Another significant insight from the study is the impact of privilege on social media usage. Across most platforms, there is a strong correlation between race, socio-economic level (SEL), and general usage, as well as highly active usage.

“This observation serves as a reminder to South Africans on social media to acknowledge their privilege and serves as a key theme throughout the report's analysis of individual platforms.,” says Goldstuck “For example, TikTok’s one weakness is the extent to which its penetration is correlated with socio-economic level (SEL).”

At the highest level, SEL 1, TikTok has massive penetration, at 57% of this population segment. It drops off steadily to 28% at SEL 8, and then almost vanishes, with the two lowest SELs seeing below 8% penetration.

“This partly tells us that TikTok and privilege go hand in hand, across all population groups.”

Meanwhile, the industry survey conducted as part of study, among more than 100 of the country’s biggest brands, revealed that Twitter experienced a significant decline in the percentage of major brands using it as a marketing platform, dropping from 69% to 63%, compared to a high of 88% in 2019.

Says Oresti Patricios, CEO of Ornico: “One of the big shifts measured in the survey was in the proportion of companies at the highest spend category and those at the lowest. Almost the exact percentage of decline in those spending more than R50,000 a month, a 9% drop from 22% down to 13%, was applied to the increase in the lowest category.

“The survey saw a 10%, rise from 54% to 64%, in the percentage of those spending less than R10,000 a month. Interestingly, this coincided with a similar rise in the proportion of companies using social media as a means to lower cost of communications, from 20% to 27%.”

On the question of whether social media brought brand returns, the positive response remains rock-steady at 65%, says Patricios.

“When asked to specify returns, one stood out above all others: Brand awareness. While it did lead the way last year, at 60%, it thoroughly dominated, with 91% citing this benefit.”

The industry survey offers valuable insights into the changing dynamics of social media in South Africa. As brands navigate the evolving digital landscape, understanding these trends is crucial for developing effective marketing strategies and maximizing their online presence.
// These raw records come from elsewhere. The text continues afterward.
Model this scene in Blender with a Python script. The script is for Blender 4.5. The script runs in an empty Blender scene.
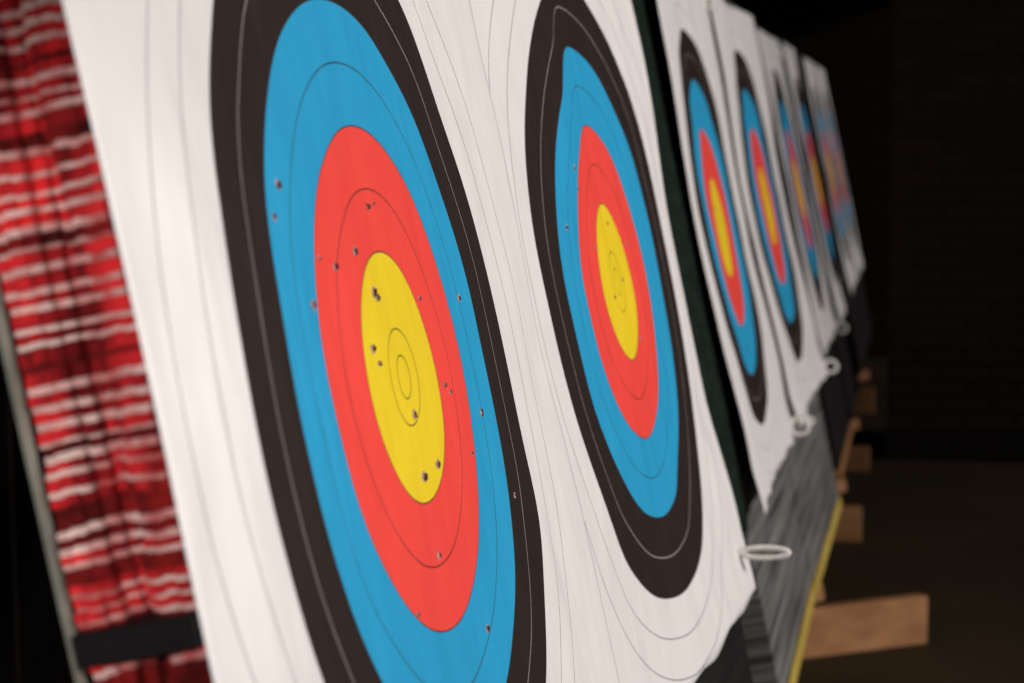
import bpy, math, random
from mathutils import Vector, Matrix, noise
random.seed(4)
sc = bpy.context.scene
sc.view_settings.view_transform = 'Standard'
sc.view_settings.look = 'None'

# ------------------------------------------------------------------ layout
TH = math.radians(12.0)
W = Vector((-math.sin(TH), 0, math.cos(TH)))     # up the leaning face
N = Vector((math.cos(TH), 0, math.sin(TH)))      # out of the face
CX, CZ = -0.472, 1.295
CAM = Vector((0, 0, 1.53))
def P(y, v, n=0.0):
    return Vector((CX, y, CZ)) + W * v + N * n

# ------------------------------------------------------------------ helpers
def new_mat(name):
    m = bpy.data.materials.new(name); m.use_nodes = True
    nt = m.node_tree; b = nt.nodes['Principled BSDF']
    return m, nt, b
def nd(nt, t, **kw):
    n = nt.nodes.new(t)
    for k, v in kw.items(): setattr(n, k, v)
    return n
def math_n(nt, op, a, b=None, c=None):
    n = nt.nodes.new('ShaderNodeMath'); n.operation = op
    for i, x in enumerate((a, b, c)):
        if x is None: continue
        if isinstance(x, (int, float)): n.inputs[i].default_value = x
        else: nt.links.new(x, n.inputs[i])
    return n.outputs[0]
def mixc(nt, f, a, b):
    n = nt.nodes.new('ShaderNodeMix'); n.data_type = 'RGBA'
    for sock, x in ((n.inputs[0], f), (n.inputs[6], a), (n.inputs[7], b)):
        if isinstance(x, (int, float)): sock.default_value = x
        elif isinstance(x, tuple): sock.default_value = (*x, 1)
        else: nt.links.new(x, sock)
    return n.outputs[2]
def streak_mat(name, c1, c2, scale=(1.5, 1.5, 1.5), rough=0.8, bump=0.2, coord='Object', detail=4, nscale=1.0, lo=.35, hi=.65):
    m, nt, b = new_mat(name)
    tc = nd(nt, 'ShaderNodeTexCoord'); mp = nd(nt, 'ShaderNodeMapping')
    mp.inputs['Scale'].default_value = scale
    nt.links.new(tc.outputs[coord], mp.inputs[0])
    no = nd(nt, 'ShaderNodeTexNoise'); no.inputs['Scale'].default_value = nscale; no.inputs['Detail'].default_value = detail
    nt.links.new(mp.outputs[0], no.inputs['Vector'])
    cr = nd(nt, 'ShaderNodeValToRGB'); cr.color_ramp.elements[0].position = lo; cr.color_ramp.elements[1].position = hi
    cr.color_ramp.elements[0].color = (*c1, 1); cr.color_ramp.elements[1].color = (*c2, 1)
    nt.links.new(no.outputs[0], cr.inputs[0]); nt.links.new(cr.outputs[0], b.inputs['Base Color'])
    b.inputs['Roughness'].default_value = rough
    b.inputs['Specular IOR Level'].default_value = 0.2
    bp = nd(nt, 'ShaderNodeBump'); bp.inputs['Strength'].default_value = bump; bp.inputs['Distance'].default_value = 0.01
    nt.links.new(no.outputs[0], bp.inputs['Height']); nt.links.new(bp.outputs[0], b.inputs['Normal'])
    return m
def mesh_obj(name, verts, faces, mats, uvs=None, midx=None, smooth=False, parent=None):
    me = bpy.data.meshes.new(name); me.from_pydata([tuple(v) for v in verts], [], faces)
    for m in mats: me.materials.append(m)
    if uvs:
        ul = me.uv_layers.new(name='UVMap')
        for l in me.loops: ul.data[l.index].uv = uvs[l.vertex_index]
    if midx:
        for p, i in zip(me.polygons, midx): p.material_index = i
    if smooth:
        for p in me.polygons: p.use_smooth = True
    me.update()
    o = bpy.data.objects.new(name, me); sc.collection.objects.link(o)
    if parent: o.parent = parent
    return o
BF = [(0, 3, 2, 1), (4, 5, 6, 7), (0, 1, 5, 4), (1, 2, 6, 5), (2, 3, 7, 6), (3, 0, 4, 7)]
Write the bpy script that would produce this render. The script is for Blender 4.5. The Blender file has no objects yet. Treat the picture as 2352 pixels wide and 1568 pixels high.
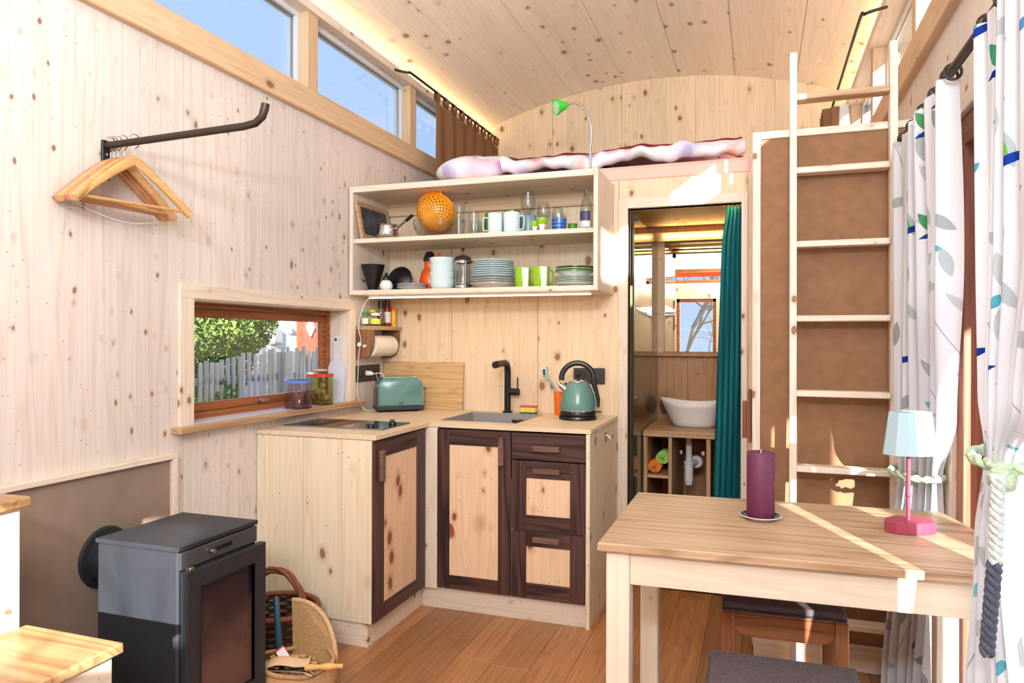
import bpy, math, random
from mathutils import Matrix, Vector
random.seed(7)
PI = math.pi
R = math.radians
scn = bpy.context.scene
COL = scn.collection

# ------------------------------------------------------------ camera
cam_d = bpy.data.cameras.new('camera')
cam = bpy.data.objects.new('camera', cam_d)
COL.objects.link(cam)
cam_d.sensor_width = 36.0
cam_d.lens = 1638.45 / 2352 * 36.0
cam_d.shift_y = -0.0024
cam_d.clip_start = 0.03
cam_d.clip_end = 400
cam.matrix_world = (Matrix.Translation((0, 0, 1.3063)) @ Matrix.Rotation(R(19.126), 4, 'Z')
                    @ Matrix.Rotation(R(90), 4, 'X') @ Matrix.Rotation(R(0.1637), 4, 'Z'))
scn.camera = cam

# ------------------------------------------------------------ sky, sun, exposure
w = bpy.data.worlds.new('sky')
scn.world = w
w.use_nodes = True
wn = w.node_tree
wn.nodes.clear()
w_out = wn.nodes.new('ShaderNodeOutputWorld')
w_bg = wn.nodes.new('ShaderNodeBackground')
w_tc = wn.nodes.new('ShaderNodeTexCoord')
w_sep = wn.nodes.new('ShaderNodeSeparateXYZ')
w_rmp = wn.nodes.new('ShaderNodeValToRGB')
w_rmp.color_ramp.elements[0].position = 0.0
w_rmp.color_ramp.elements[0].color = (0.56, 0.72, 0.94, 1)
w_rmp.color_ramp.elements[1].position = 0.75
w_rmp.color_ramp.elements[1].color = (0.20, 0.42, 0.92, 1)
wn.links.new(w_tc.outputs['Generated'], w_sep.inputs[0])
wn.links.new(w_sep.outputs['Z'], w_rmp.inputs[0])
wn.links.new(w_rmp.outputs[0], w_bg.inputs[0])
wn.links.new(w_bg.outputs[0], w_out.inputs[0])
w_bg.inputs[1].default_value = SKY = 1.12

sun_d = bpy.data.lights.new('sun', 'SUN')
sun_d.energy = 27.0
sun_d.angle = R(0.55)
sun_d.color = (1.0, 0.96, 0.90)
sun = bpy.data.objects.new('sun', sun_d)
COL.objects.link(sun)
SUN_DIR = Vector((-0.40, 0.917, -0.281)).normalized()
sun.rotation_euler = SUN_DIR.to_track_quat('-Z', 'Y').to_euler()
sun.location = (6, -12, 6)

# added fill lights: one outside the right-hand door, two behind the camera
def area(name, loc, direction, sx, sy, power, color):
    d = bpy.data.lights.new(name, 'AREA')
    d.shape = 'RECTANGLE'; d.size = sx; d.size_y = sy
    d.energy = power; d.color = color
    o = bpy.data.objects.new(name, d)
    COL.objects.link(o)
    o.location = loc
    o.rotation_euler = Vector(direction).to_track_quat('-Z', 'Z').to_euler()
    return o
area('door_fill', (1.05, 1.85, 1.05), (-1, 0.0, 0.0), 1.4, 1.8, 14, (0.80, 0.90, 1.0))  # extra light set in the doorway to lift the room brightness

area('uplight_fill', (0.15, -1.2, 1.74), (-0.1, 0.30, 1), 0.5, 0.5, 175, (0.66, 0.83, 1.0))  # added uplight that bounces fill off the ceiling
area('forward_fill', (0.05, -1.25, 2.45), (-0.05, 1, 0.65), 0.9, 0.5, 120, (0.74, 0.87, 1.0))  # added fill aimed forward and up, no fixture modelled

vs = scn.view_settings
vs.view_transform = 'Standard'
vs.look = 'None'
vs.exposure = 0.22
vs.gamma = 1.0
vs.use_curve_mapping = False
scn.cycles.use_denoising = True
scn.cycles.max_bounces = 9
scn.cycles.diffuse_bounces = 5
scn.cycles.glossy_bounces = 4
scn.cycles.transmission_bounces = 6
scn.cycles.transparent_max_bounces = 14
scn.cycles.sample_clamp_indirect = 6.0
scn.cycles.caustics_reflective = False
scn.cycles.caustics_refractive = False

# ------------------------------------------------------------ geometry helpers
def box(x0, x1, y0, y1, z0, z1, ch=0.002):
    ch = min(ch, (x1-x0)*.3, (y1-y0)*.3, (z1-z0)*.3)
    if ch <= 0:
        v = [(x, y, z) for z in (z0, z1) for y in (y0, y1) for x in (x0, x1)]
        f = [(0, 2, 3, 1), (4, 5, 7, 6), (0, 1, 5, 4), (2, 6, 7, 3), (0, 4, 6, 2), (1, 3, 7, 5)]
        return v, f
    v = []; idx = {}
    X = (x0, x1); Y = (y0, y1); Z = (z0, z1); s = (1, -1)
    for i in (0, 1):
        for j in (0, 1):
            for k in (0, 1):
                for a in range(3):
                    p = [X[i], Y[j], Z[k]]
                    q = [X[i]+s[i]*ch, Y[j]+s[j]*ch, Z[k]+s[k]*ch]
                    q[a] = p[a]
                    idx[(i, j, k, a)] = len(v); v.append(tuple(q))
    f = []
    def quad(keys):
        f.append(tuple(idx[t] for t in keys))
    for e in (0, 1):
        quad([(e, 0, 0, 0), (e, 1, 0, 0), (e, 1, 1, 0), (e, 0, 1, 0)])
        quad([(0, e, 0, 1), (1, e, 0, 1), (1, e, 1, 1), (0, e, 1, 1)])
        quad([(0, 0, e, 2), (1, 0, e, 2), (1, 1, e, 2), (0, 1, e, 2)])
    for a in (0, 1):
        for b in (0, 1):
            quad([(a, b, 0, 0), (a, b, 1, 0), (a, b, 1, 1), (a, b, 0, 1)])
            quad([(a, 0, b, 0), (a, 1, b, 0), (a, 1, b, 2), (a, 0, b, 2)])
            quad([(0, a, b, 1), (1, a, b, 1), (1, a, b, 2), (0, a, b, 2)])
    for i in (0, 1):
        for j in (0, 1):
            for k in (0, 1):
                f.append((idx[(i, j, k, 0)], idx[(i, j, k, 1)], idx[(i, j, k, 2)]))
    return v, f

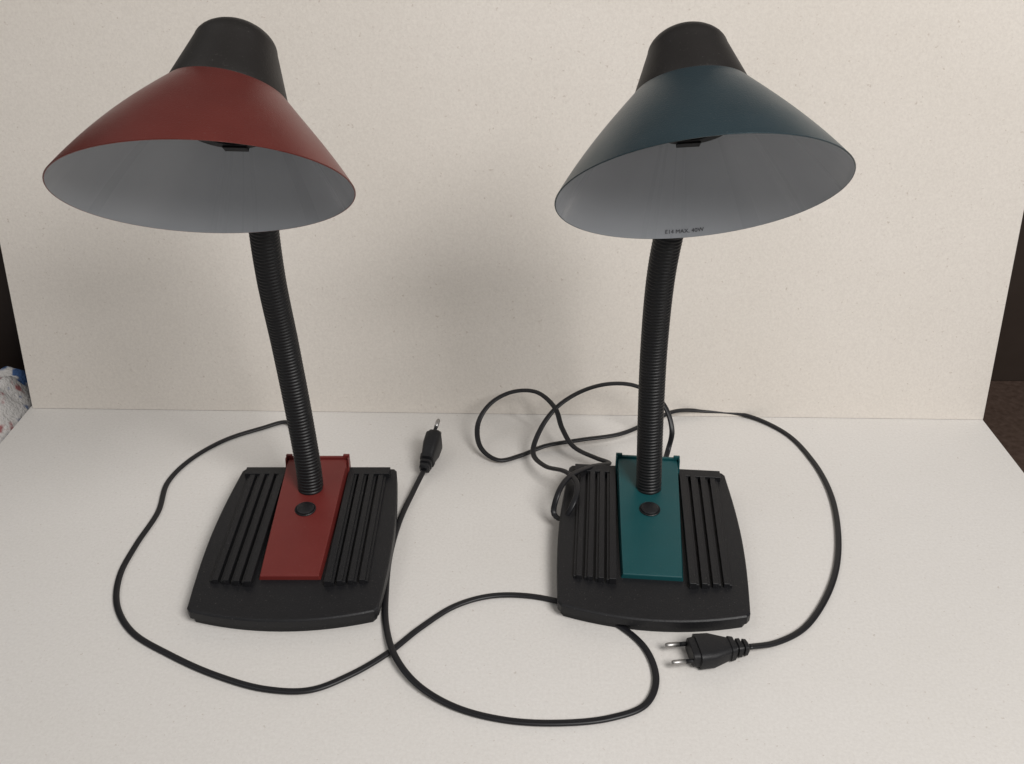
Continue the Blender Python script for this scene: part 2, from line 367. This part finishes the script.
neckR=[(.1215,.664,.020),(.1205,.669,.05),(.1185,.673,.10),(.1160,.673,.17),(.1152,.664,.24),(.1195,.656,.30),(.1220,.650,.35),(.118,.640,.38),(.114,.622,.400)]
nR=V3((-.06,.636,.767)).normalized(); cR=V3((.1165,.557,.341))
make_lamp(V3((-.178,.618,0)),0.0,M_red,M_redp,neckL,V3((-.1825,.540,.3475)),V3((-.045,.604,.792)).normalized(),.0880,V3((-.1725,.579,.3945)),V3((.10,.645,.755)).normalized(),.0475,
  CL,(CL[-1],V3((-.0730,.7760,.020))-CL[-1],V3((0,0,1))),None,'desk lamp with red shade and red panel on black base')
make_lamp(V3((.117,.618,0)),math.radians(-5),M_teal,M_tealp,neckR,cR,nR,.0905,cR+nR*.0655,nR,.0440,
  CR,(CR[-1],V3((.1248,.4944,.0082))-CR[-1],V3((0,1,0))),'E14 MAX. 40W','desk lamp with dark teal shade and teal panel on black base')
# ---------- lights
def area(name,loc,tgt,size,power,col):
    l=bpy.data.lights.new(name,'AREA'); l.shape='RECTANGLE'; l.size=size[0]; l.size_y=size[1]; l.energy=power; l.color=col
    o=bpy.data.objects.new(name,l); scene.collection.objects.link(o); o.location=loc
    o.rotation_euler=(Vector(tgt)-Vector(loc)).to_track_quat('-Z','Y').to_euler(); return o
area('window_light',(.80,-.50,1.48),(.05,.75,.15),(.75,.85),33,(1,.975,.95))
area('room_light',(-1.0,.35,1.5),(0,.6,.0),(.9,.9),3.5,(1,.985,.965))
w=bpy.data.worlds.new('World'); scene.world=w; w.use_nodes=True
w.node_tree.nodes['Background'].inputs[0].default_value=(1,.995,.985,1); w.node_tree.nodes['Background'].inputs[1].default_value=.185
TH=math.radians(31); CH=.54; FP=940.
cd=bpy.data.cameras.new('camera'); cam=bpy.data.objects.new('camera',cd); scene.collection.objects.link(cam)
cd.sensor_width=36; cd.lens=36*FP/1024; cam.location=(0,0,CH); cam.rotation_euler=(math.radians(90)-TH,0,0); cd.clip_end=50; cd.clip_start=.01
scene.camera=cam
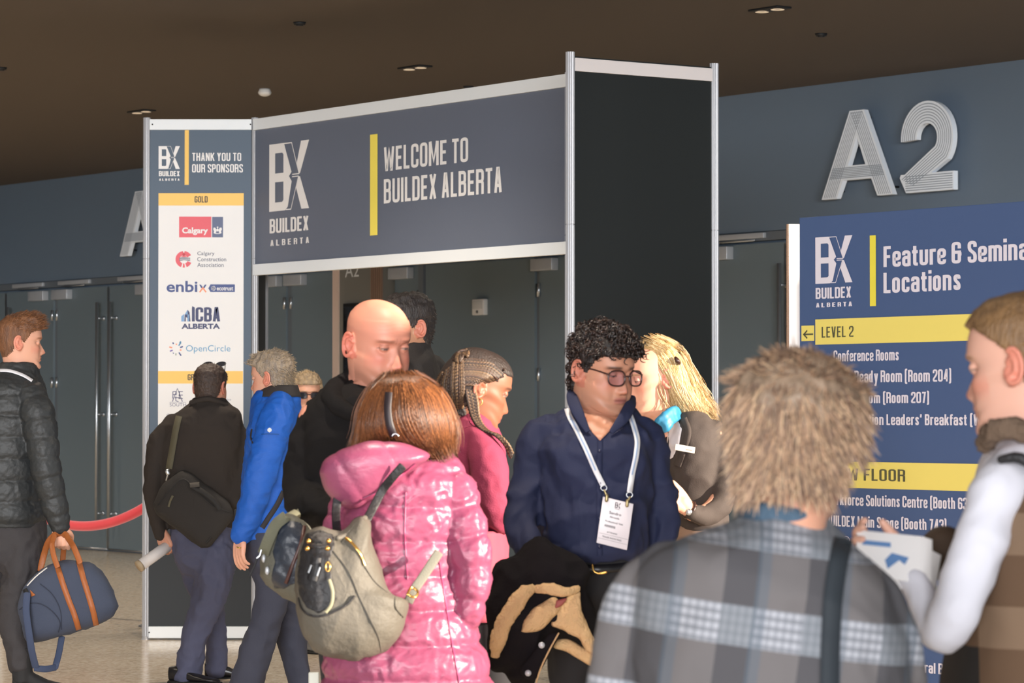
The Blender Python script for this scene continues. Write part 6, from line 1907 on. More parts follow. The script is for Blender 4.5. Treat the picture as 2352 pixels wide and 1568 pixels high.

Among other, Patricios warns in the introduction to the South African Social Media Landscape 2023 report that artificial intelligence (AI) holds the potential to hand control of social media to bots.

“As we witness the increasing integration of AI-based technologies into every facet of our online existence, we are inadvertently surrendering the right to our internet freedom to unconscious algorithms,” he says. “Once a space where the human touch prevailed, social media now veers toward a future where we engage with bots, moderated by bots, and our very opinions are shaped by bots.”